H&M stock has also gyrated in recent months amid large stock purchases by the founding Persson family — which has not been able to buy shares in the past month because of insider-trading regulations — and rumours of buyout plans.

Pretax profit in H&M’s fiscal second quarter shrank 22% from a year ago to 6.01-billion krona, slightly below the average forecast in a Reuters poll of analysts.

It said earlier in June that sales in the March-May quarter were unchanged, after falling in the previous two.

Hit and miss

The group’s inventories and markdowns have been increasing in the past couple of years. As expected by analysts, they grew again in the second quarter to the end of May — inventories 13% and markdowns 1%. "The main issue remains the unstoppable increase in inventories … which implies a lingering threat on the gross margin over the next quarters," wrote Bryan Garnier analyst Cedric Rossi, confirming his "neutral" rating on H&M.

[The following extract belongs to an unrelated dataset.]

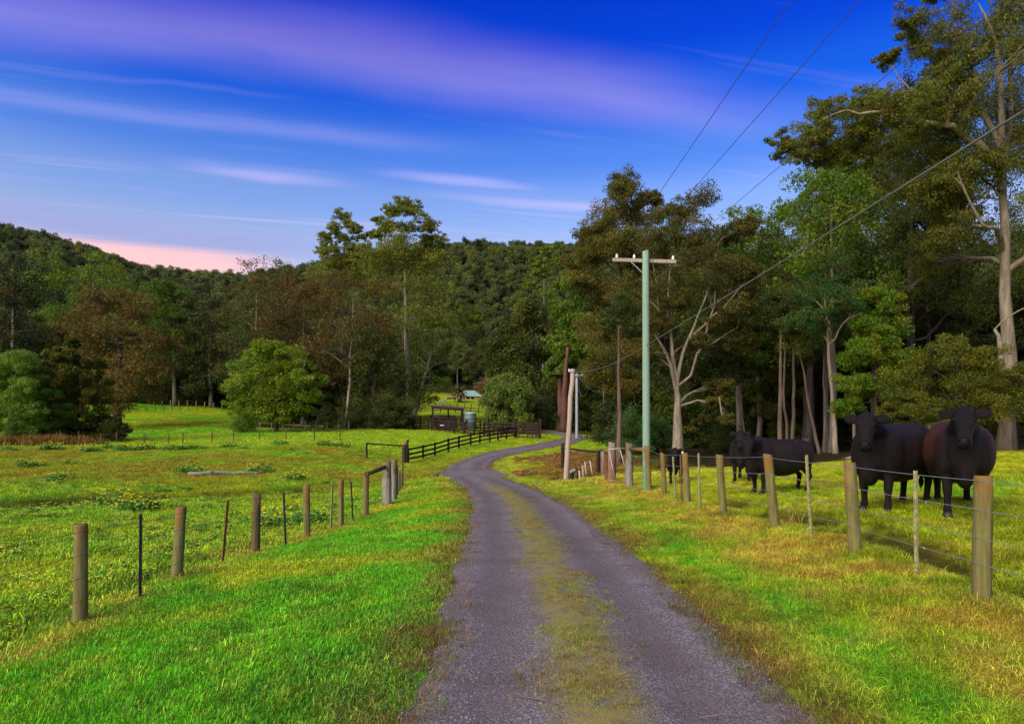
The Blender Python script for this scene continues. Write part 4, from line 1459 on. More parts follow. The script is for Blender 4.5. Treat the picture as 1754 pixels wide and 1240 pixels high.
    # ---- middle distance
    T('dark_tree', 'dense dark round-headed tree beyond the last bend of the road', 'tree', 915, 126,
      [(920, 535, 26), (890, 560, 28), (950, 555, 28), (870, 600, 30), (912, 600, 36), (950, 605, 30), (930, 655, 36), (892, 650, 32), (955, 690, 32), (862, 640, 24), (920, 705, 32), (880, 700, 28), (960, 640, 26)],
      120, .5, bark='bark_dark', leafmat='dark', per=130, tips=13, clr=.44, twin=.95)
    T('red_barked_tree', 'tall tree with two straight reddish trunks at the outside of the far bend', 'tree', 963, 111,
      [(970, 628, 20), (988, 640, 18), (952, 635, 18), (1002, 450, 22), (985, 485, 26), (1008, 500, 26), (970, 530, 28), (1003, 550, 30), (958, 585, 22), (1000, 600, 26), (980, 560, 26), (975, 610, 20)],
      121, .95, top=(966, 600), fork=.6, bark='bark_red', leafmat='green', per=120, tips=12, clr=.44, twin=.95, stems=2)
    T('tiered_tree', 'pale green tiered tree rising above the dark trees right of the house', 'tree', 932, 192,
      [(935, 428, 11), (918, 448, 13), (952, 452, 13), (932, 468, 14), (905, 490, 16), (958, 492, 16), (930, 505, 18), (900, 530, 18), (960, 535, 18), (930, 550, 20), (915, 590, 20), (950, 590, 20)],
      122, .5, bark='bark_grey', leafmat='bright', per=90, tips=9, clr=.40, flat=.5, twin=.8)
    T('willow_tree', 'pale drooping grey-green tree beside the water tank', 'tree', 868, 104,
      [(868, 655, 16), (848, 660, 16), (890, 665, 16), (855, 685, 20), (884, 690, 20), (838, 690, 14), (870, 712, 20), (845, 718, 15), (895, 715, 14), (872, 672, 20), (860, 728, 14), (890, 730, 12)],
      123, .22, bark='bark_grey', leafmat='pale', per=150, tips=13, clr=.46, droop=1.0, narrow=.28, twin=.95, leaf=.38, flat=1.1)
    T('bare_tree', 'reddish half-bare tree at the right end of the house', 'tree', 832, 284,
      [(828, 655, 10), (838, 665, 10), (820, 668, 9), (830, 675, 9), (842, 650, 9)], 124, .3, bark='bark_red', leafmat='dryred', per=60, tips=10, clr=.4, twin=.8, leaf=.5, narrow=.2)
    # ---- left treeline
    T('gum_tree', 'tallest gum with a broad open light-green dome above the treeline', 'tree', 700, 122,
      [(688, 350, 15), (672, 362, 13), (705, 360, 14), (660, 385, 14), (690, 376, 13), (722, 380, 15), (738, 398, 11), (645, 402, 11), (675, 402, 12), (712, 402, 13), (735, 412, 10), (650, 385, 10), (755, 415, 12),
       (690, 425, 24), (660, 430, 22), (722, 432, 24), (640, 440, 20), (745, 442, 20), (700, 455, 30), (690, 440, 30), (735, 455, 30), (660, 450, 26), (650, 490, 28), (700, 490, 34), (750, 500, 32), (720, 540, 36), (680, 560, 34), (760, 545, 28)],
      130, .6, top=(690, 400), fork=.5, bark='bark_pale', leafmat='crown', per=62, tips=24, clr=.32, flat=.55, twin=1.0, leaf=.34, shell=.15, grow=1.4)
    T('gum_tree', 'tall narrow gum with a ragged peaked top left of the tallest dome', 'tree', 592, 130,
      [(590, 374, 13), (603, 388, 11), (575, 395, 12), (612, 402, 10), (562, 410, 12), (590, 412, 12), (552, 432, 13), (578, 436, 13), (606, 430, 12), (628, 428, 10), (600, 445, 24), (570, 452, 22), (625, 450, 20), (600, 470, 30), (560, 480, 30), (630, 475, 28), (590, 520, 34), (550, 530, 30)],
      131, .5, top=(590, 420), fork=.5, bark='bark_pale', leafmat='crown', per=62, tips=24, clr=.32, flat=.55, twin=1.0, leaf=.34, shell=.15, grow=1.4)
    T('gum_tree', 'russet-leaved gum in front of the tall pair, thin pale trunk showing', 'tree', 592, 112,
      [(560, 500, 30), (600, 490, 32), (640, 500, 30), (520, 520, 30), (560, 555, 36), (610, 550, 38), (650, 560, 34), (580, 600, 34), (630, 610, 34), (540, 600, 28)],
      132, .30, top=(605, 520), fork=.45, bark='bark_pale', leafmat='rust', per=95, tips=12, clr=.42, twin=.9, leaf=.36)
    T('gum_tree', 'reddish-brown tree left of the russet gum, over the bright round tree', 'tree', 520, 122,
      [(480, 500, 30), (510, 490, 30), (470, 540, 32), (510, 540, 36), (545, 520, 30), (490, 585, 34), (530, 590, 34), (500, 630, 34), (550, 640, 36), (460, 590, 24)],
      133, .4, bark='bark_brown', leafmat='rust', per=105, tips=12, clr=.42, twin=.9, leaf=.38)
    T('dark_tree', 'brown-green tree with boughs to the ground left of the stockyard', 'tree', 640, 113,
      [(640, 590, 30), (670, 620, 34), (620, 640, 34), (700, 640, 30), (650, 670, 38), (690, 690, 34), (610, 690, 32), (640, 720, 24), (720, 680, 26), (680, 725, 20)],
      134, .5, bark='bark_dark', leafmat='dark', per=115, tips=12, clr=.42, twin=.95, leaf=.36)
    T('spreading_gum', 'gum with long bare limbs sweeping right towards the house', 'tree', 705, 128,
      [(770, 545, 26), (800, 560, 22), (745, 570, 28), (780, 590, 24), (815, 545, 16), (725, 600, 28), (760, 620, 24), (715, 560, 28), (790, 530, 18), (740, 660, 24)],
      135, .45, top=(740, 600), fork=.15, bark='bark_pale', leafmat='green', per=60, tips=11, clr=.40, flat=.5, twin=.6, leaf=.4, limb_gain=1.5)
    T('gum_tree', 'brownish gum with pale dead branches left of the russet trees', 'tree', 440, 140,
      [(450, 470, 26), (485, 462, 20), (430, 510, 32), (465, 510, 30), (400, 540, 28), (440, 560, 34), (410, 590, 30), (470, 570, 30), (430, 630, 34), (390, 640, 28)],
      136, .45, bark='bark_pale', leafmat='brown', per=90, tips=11, clr=.42, twin=.9, leaf=.42, limb_gain=1.6)
    T('round_tree', 'bright green round tree standing alone at the paddock fence', 'tree', 474, 92,
      [(468, 598, 20), (445, 610, 20), (492, 605, 20), (425, 632, 22), (460, 628, 24), (505, 630, 24), (415, 660, 22), (450, 660, 28), (490, 660, 28), (530, 655, 20), (430, 690, 26), (475, 690, 28), (520, 690, 26), (455, 712, 20), (500, 712, 18), (412, 690, 16), (537, 680, 14)],
      137, .30, bark='bark_brown', leafmat='bright', per=135, tips=13, clr=.46, twin=.95, leaf=.32)
    T('brown_tree', 'large bronze-brown domed tree between the conifer and the far green rise', 'tree', 205, 100,
      [(200, 515, 30), (165, 535, 30), (232, 530, 32), (140, 570, 30), (185, 575, 36), (235, 575, 36), (268, 590, 24), (150, 610, 32), (200, 625, 40), (250, 625, 34), (275, 645, 22), (175, 655, 36), (230, 665, 34), (200, 690, 26)],
      138, .5, bark='bark_dark', leafmat='bronze', per=125, tips=13, clr=.44, twin=.95, leaf=.34)
    T('conifer_tree', 'dark yellow-green pointed tree beside the willow on the left', 'tree', 122, 72,
      [(126, 588, 10), (120, 608, 15), (135, 620, 15), (108, 632, 18), (130, 645, 22), (150, 650, 18), (98, 665, 22), (125, 675, 26), (155, 680, 24), (85, 700, 24), (115, 712, 30), (150, 715, 28), (178, 728, 22), (100, 738, 26), (140, 742, 26), (75, 735, 22), (195, 740, 16)],
      139, .26, bark='bark_dark', leafmat='yellowish', per=125, tips=13, clr=.42, twin=.95, leaf=.27, base=0)
    T('willow_tree', 'soft green willow-like bush at the left edge behind the russet weeds', 'tree', 34, 67,
      [(25, 622, 24), (-5, 630, 26), (50, 640, 24), (75, 670, 22), (30, 665, 32), (0, 680, 34), (60, 695, 28), (85, 705, 18), (25, 710, 34), (-35, 670, 34), (60, 730, 24), (-20, 725, 32), (20, 742, 26)],
      140, .24, bark='bark_dark', leafmat='willow', per=150, tips=13, clr=.44, droop=.8, narrow=.3, twin=.95, leaf=.26)
    T('dome_tree', 'big rounded green tree on the skyline above the brown tree', 'tree', 160, 165,
      [(150, 448, 22), (120, 465, 22), (182, 460, 24), (100, 500, 26), (150, 490, 30), (205, 495, 28), (240, 510, 22), (85, 540, 26), (130, 540, 32), (225, 545, 26)],
      141, .6, bark='bark_grey', leafmat='green', per=130, tips=13, clr=.42, twin=.95, leaf=.5)
    T('dome_tree', 'rounded green tree right of the brown tree, in front of the hill', 'tree', 300, 152,
      [(285, 498, 20), (305, 515, 22), (268, 525, 22), (322, 545, 20), (285, 550, 28), (310, 585, 26), (275, 590, 26), (300, 620, 28), (325, 610, 20), (270, 640, 24)],
      142, .5, bark='bark_grey', leafmat='bush', per=130, tips=13, clr=.42, twin=.95, leaf=.48)
    T('dark_tree', 'dark green tree between the rounded tree and the bright round one', 'tree', 362, 150,
      [(355, 520, 22), (385, 545, 24), (345, 560, 24), (375, 590, 30), (340, 610, 26), (395, 630, 28), (365, 640, 32), (340, 660, 26), (400, 660, 26)],
      143, .45, bark='bark_grey', leafmat='dark', per=120, tips=13, clr=.42, twin=.95, leaf=.48)
    T('dark_tree', 'gloomy tree with a bare pale trunk at the far left behind the willow', 'tree', 20, 125,
      [(30, 470, 34), (-20, 480, 40), (60, 510, 32), (10, 530, 40), (-40, 560, 40), (50, 570, 34), (5, 600, 40), (60, 620, 30)],
      144, .5, bark='bark_pale', leafmat='deep', per=115, tips=12, clr=.42, twin=.9, leaf=.44)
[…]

Persson said in a conference call with analysts that the logistics issues were not the only reasons for the slow second-quarter sales, but did not elaborate.

After decades of rapid expansion growing to more than 4,700 stores, H&M has seen sales growth stall as it struggles to adapt to a customer shift online and to fend off increased competition from other budget labels, resulting in fewer visitors to its main H&M brand stores.

It has also been less successful in responding to fast-changing fashions than Zara owner Inditex, which sources its clothes close to its northern Spanish headquarters and has a more flexible supply chain.

H&M, which makes the bulk of its sales in Europe, said work to speed up its logistics systems had resulted in temporary interruptions, hitting sales in major markets such as Germany and the US.

By comparison, Inditex has reported healthy local-currency sales growth for its February-April quarter as well as for the following six weeks.